* **WHAT YOU ARE ASKED TO DO**: Set down word for word each line from the start of the listing through the line that contains "o = finish('indicator_lamp', b, m, root, True);", both included.

------------------------------------------------

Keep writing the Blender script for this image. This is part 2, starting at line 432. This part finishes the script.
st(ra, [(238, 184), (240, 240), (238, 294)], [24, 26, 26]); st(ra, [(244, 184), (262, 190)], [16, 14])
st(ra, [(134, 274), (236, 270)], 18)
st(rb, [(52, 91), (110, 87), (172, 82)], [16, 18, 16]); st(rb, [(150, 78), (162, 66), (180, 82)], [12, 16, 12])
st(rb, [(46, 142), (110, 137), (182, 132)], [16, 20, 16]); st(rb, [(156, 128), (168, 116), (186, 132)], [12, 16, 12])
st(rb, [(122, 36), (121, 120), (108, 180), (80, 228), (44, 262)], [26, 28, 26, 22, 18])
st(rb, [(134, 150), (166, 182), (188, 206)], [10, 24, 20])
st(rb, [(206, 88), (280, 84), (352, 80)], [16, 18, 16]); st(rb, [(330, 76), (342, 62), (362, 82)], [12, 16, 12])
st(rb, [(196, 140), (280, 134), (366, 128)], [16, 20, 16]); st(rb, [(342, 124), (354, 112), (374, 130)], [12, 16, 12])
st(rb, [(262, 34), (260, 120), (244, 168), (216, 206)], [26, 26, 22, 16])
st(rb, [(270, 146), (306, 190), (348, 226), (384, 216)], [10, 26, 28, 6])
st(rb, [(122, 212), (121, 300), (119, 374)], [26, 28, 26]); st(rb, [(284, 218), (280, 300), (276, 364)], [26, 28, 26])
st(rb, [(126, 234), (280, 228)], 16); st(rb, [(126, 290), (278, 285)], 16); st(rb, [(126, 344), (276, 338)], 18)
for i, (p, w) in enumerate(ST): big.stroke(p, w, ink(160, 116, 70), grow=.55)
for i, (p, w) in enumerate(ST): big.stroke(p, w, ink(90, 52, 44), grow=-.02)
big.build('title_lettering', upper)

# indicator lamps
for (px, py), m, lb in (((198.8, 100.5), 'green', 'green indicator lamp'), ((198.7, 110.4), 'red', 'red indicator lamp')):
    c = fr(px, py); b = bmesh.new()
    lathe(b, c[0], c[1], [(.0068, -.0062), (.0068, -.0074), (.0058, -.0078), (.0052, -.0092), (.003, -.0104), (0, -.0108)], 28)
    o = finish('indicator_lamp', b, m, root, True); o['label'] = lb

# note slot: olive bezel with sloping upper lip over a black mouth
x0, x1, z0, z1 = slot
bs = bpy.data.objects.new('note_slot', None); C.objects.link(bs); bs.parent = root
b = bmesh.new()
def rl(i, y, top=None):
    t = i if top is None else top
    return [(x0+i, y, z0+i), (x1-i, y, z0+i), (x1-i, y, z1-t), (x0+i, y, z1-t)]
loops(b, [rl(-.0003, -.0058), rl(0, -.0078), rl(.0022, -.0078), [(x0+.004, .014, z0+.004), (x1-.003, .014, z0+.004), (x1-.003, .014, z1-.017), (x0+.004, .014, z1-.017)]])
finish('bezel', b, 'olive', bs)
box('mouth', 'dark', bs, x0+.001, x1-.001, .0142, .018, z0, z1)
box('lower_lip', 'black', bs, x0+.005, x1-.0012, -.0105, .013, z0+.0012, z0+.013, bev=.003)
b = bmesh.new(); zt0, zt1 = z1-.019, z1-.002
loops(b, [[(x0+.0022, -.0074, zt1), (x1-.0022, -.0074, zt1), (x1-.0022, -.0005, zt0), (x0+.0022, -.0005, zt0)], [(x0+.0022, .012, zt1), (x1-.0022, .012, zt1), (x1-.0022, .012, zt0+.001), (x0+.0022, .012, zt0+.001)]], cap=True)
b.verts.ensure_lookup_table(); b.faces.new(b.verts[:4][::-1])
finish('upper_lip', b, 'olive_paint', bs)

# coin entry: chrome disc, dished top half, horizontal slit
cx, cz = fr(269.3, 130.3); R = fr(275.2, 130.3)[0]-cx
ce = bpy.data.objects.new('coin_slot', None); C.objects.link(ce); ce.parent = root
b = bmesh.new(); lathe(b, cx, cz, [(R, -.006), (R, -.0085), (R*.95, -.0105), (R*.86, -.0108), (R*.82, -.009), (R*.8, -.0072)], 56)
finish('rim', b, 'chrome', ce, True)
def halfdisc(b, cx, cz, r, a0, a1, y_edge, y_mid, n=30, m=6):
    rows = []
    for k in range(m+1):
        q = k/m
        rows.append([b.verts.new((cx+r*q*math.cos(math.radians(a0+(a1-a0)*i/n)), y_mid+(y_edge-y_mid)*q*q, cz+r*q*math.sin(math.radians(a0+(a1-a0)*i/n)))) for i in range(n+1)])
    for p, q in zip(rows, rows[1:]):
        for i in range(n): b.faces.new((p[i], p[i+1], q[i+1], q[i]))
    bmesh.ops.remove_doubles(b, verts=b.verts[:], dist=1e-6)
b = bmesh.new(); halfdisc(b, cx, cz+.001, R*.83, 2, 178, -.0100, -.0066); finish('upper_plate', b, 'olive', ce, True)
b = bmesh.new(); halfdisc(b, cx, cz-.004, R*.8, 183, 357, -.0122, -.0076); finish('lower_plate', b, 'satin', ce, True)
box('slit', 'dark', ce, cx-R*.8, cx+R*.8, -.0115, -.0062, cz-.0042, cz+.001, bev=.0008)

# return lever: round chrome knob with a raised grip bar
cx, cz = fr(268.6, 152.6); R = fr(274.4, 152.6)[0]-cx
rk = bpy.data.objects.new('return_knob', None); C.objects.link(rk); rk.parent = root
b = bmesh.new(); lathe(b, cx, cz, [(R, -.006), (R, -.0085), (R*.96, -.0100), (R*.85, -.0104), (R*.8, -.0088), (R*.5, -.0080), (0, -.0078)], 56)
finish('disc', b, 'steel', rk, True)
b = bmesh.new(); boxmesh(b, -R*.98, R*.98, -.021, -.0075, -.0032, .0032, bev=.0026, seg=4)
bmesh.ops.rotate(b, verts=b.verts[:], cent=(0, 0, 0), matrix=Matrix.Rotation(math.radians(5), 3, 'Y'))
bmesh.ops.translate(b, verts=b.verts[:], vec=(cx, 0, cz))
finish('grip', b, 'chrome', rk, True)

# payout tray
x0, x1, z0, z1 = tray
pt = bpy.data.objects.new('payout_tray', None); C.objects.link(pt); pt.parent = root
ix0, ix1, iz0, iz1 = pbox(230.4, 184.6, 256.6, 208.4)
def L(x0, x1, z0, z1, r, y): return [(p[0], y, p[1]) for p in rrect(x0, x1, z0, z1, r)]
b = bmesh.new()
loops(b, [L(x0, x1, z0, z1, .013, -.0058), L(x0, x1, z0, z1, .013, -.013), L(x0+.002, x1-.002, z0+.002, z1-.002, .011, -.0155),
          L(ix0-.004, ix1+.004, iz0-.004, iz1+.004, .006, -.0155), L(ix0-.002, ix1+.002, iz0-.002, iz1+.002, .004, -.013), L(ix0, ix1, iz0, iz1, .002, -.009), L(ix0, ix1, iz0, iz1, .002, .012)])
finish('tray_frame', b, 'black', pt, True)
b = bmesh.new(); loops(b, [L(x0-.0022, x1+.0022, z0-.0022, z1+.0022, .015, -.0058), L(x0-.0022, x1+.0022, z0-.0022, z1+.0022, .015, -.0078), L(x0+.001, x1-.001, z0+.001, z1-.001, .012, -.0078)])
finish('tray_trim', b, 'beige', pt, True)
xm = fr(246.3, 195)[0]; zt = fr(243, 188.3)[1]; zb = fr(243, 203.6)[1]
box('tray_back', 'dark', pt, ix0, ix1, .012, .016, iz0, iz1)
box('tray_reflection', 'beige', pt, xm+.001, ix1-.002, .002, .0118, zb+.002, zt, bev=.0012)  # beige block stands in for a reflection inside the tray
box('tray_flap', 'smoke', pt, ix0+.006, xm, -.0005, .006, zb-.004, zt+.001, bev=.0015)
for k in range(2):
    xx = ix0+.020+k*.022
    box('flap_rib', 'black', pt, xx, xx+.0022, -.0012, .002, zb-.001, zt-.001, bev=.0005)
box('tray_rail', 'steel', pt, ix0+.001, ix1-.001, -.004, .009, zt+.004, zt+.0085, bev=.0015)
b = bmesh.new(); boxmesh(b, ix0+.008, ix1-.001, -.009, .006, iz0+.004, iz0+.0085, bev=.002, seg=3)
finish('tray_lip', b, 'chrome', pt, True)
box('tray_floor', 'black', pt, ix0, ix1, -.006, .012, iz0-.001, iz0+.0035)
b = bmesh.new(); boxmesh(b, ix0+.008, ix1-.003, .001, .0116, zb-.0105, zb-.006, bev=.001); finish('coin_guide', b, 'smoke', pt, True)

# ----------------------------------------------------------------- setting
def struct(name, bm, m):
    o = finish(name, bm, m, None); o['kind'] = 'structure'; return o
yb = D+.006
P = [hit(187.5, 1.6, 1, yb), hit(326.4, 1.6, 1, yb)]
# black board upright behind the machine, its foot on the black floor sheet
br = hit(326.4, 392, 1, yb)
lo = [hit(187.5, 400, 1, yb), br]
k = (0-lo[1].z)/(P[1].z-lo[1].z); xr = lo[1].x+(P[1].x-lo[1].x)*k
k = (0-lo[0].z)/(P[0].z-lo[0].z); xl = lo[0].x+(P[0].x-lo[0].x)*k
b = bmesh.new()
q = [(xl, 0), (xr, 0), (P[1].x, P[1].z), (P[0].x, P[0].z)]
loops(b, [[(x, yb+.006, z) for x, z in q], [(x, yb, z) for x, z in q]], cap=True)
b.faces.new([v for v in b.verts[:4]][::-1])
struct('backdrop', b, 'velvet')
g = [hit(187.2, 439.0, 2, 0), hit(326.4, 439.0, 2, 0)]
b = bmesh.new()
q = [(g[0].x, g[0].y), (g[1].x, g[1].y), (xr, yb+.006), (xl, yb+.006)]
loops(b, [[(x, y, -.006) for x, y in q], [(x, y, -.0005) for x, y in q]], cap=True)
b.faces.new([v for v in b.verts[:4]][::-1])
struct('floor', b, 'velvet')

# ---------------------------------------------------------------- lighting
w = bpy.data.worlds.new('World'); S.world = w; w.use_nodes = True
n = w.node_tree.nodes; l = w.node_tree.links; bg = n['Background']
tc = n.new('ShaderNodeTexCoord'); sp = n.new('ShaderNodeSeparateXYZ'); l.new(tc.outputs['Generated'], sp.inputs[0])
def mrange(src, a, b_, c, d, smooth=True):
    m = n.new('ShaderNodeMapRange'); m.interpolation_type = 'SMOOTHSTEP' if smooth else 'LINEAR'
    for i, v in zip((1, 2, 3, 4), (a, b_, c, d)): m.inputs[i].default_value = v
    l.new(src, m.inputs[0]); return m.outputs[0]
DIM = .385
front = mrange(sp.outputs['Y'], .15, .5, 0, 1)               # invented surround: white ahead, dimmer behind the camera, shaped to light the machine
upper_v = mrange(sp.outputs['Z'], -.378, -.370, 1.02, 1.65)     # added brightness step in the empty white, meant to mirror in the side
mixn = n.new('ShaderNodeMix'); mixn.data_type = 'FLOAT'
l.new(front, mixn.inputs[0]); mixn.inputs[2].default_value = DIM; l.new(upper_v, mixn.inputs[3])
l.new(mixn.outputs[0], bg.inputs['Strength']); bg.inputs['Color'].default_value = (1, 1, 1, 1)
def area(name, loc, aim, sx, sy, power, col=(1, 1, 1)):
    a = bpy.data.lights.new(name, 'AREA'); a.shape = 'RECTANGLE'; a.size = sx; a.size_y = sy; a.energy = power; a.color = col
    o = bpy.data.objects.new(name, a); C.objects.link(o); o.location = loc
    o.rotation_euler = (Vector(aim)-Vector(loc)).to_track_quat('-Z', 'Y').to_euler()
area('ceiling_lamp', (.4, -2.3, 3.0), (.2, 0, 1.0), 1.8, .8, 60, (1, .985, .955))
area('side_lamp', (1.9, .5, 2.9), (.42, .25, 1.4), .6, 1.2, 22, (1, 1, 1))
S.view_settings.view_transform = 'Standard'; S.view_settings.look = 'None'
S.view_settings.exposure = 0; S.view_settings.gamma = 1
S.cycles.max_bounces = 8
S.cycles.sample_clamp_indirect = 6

------------------------------------------------

* **REPLY TO THE EXERCISE**:
Keep writing the Blender script for this image. This is part 2, starting at line 432. This part finishes the script.
st(ra, [(238, 184), (240, 240), (238, 294)], [24, 26, 26]); st(ra, [(244, 184), (262, 190)], [16, 14])
st(ra, [(134, 274), (236, 270)], 18)
st(rb, [(52, 91), (110, 87), (172, 82)], [16, 18, 16]); st(rb, [(150, 78), (162, 66), (180, 82)], [12, 16, 12])
st(rb, [(46, 142), (110, 137), (182, 132)], [16, 20, 16]); st(rb, [(156, 128), (168, 116), (186, 132)], [12, 16, 12])
st(rb, [(122, 36), (121, 120), (108, 180), (80, 228), (44, 262)], [26, 28, 26, 22, 18])
st(rb, [(134, 150), (166, 182), (188, 206)], [10, 24, 20])
st(rb, [(206, 88), (280, 84), (352, 80)], [16, 18, 16]); st(rb, [(330, 76), (342, 62), (362, 82)], [12, 16, 12])
st(rb, [(196, 140), (280, 134), (366, 128)], [16, 20, 16]); st(rb, [(342, 124), (354, 112), (374, 130)], [12, 16, 12])
st(rb, [(262, 34), (260, 120), (244, 168), (216, 206)], [26, 26, 22, 16])
st(rb, [(270, 146), (306, 190), (348, 226), (384, 216)], [10, 26, 28, 6])
st(rb, [(122, 212), (121, 300), (119, 374)], [26, 28, 26]); st(rb, [(284, 218), (280, 300), (276, 364)], [26, 28, 26])
st(rb, [(126, 234), (280, 228)], 16); st(rb, [(126, 290), (278, 285)], 16); st(rb, [(126, 344), (276, 338)], 18)
for i, (p, w) in enumerate(ST): big.stroke(p, w, ink(160, 116, 70), grow=.55)
for i, (p, w) in enumerate(ST): big.stroke(p, w, ink(90, 52, 44), grow=-.02)
big.build('title_lettering', upper)

# indicator lamps
for (px, py), m, lb in (((198.8, 100.5), 'green', 'green indicator lamp'), ((198.7, 110.4), 'red', 'red indicator lamp')):
    c = fr(px, py); b = bmesh.new()
    lathe(b, c[0], c[1], [(.0068, -.0062), (.0068, -.0074), (.0058, -.0078), (.0052, -.0092), (.003, -.0104), (0, -.0108)], 28)
    o = finish('indicator_lamp', b, m, root, True); o['label'] = lb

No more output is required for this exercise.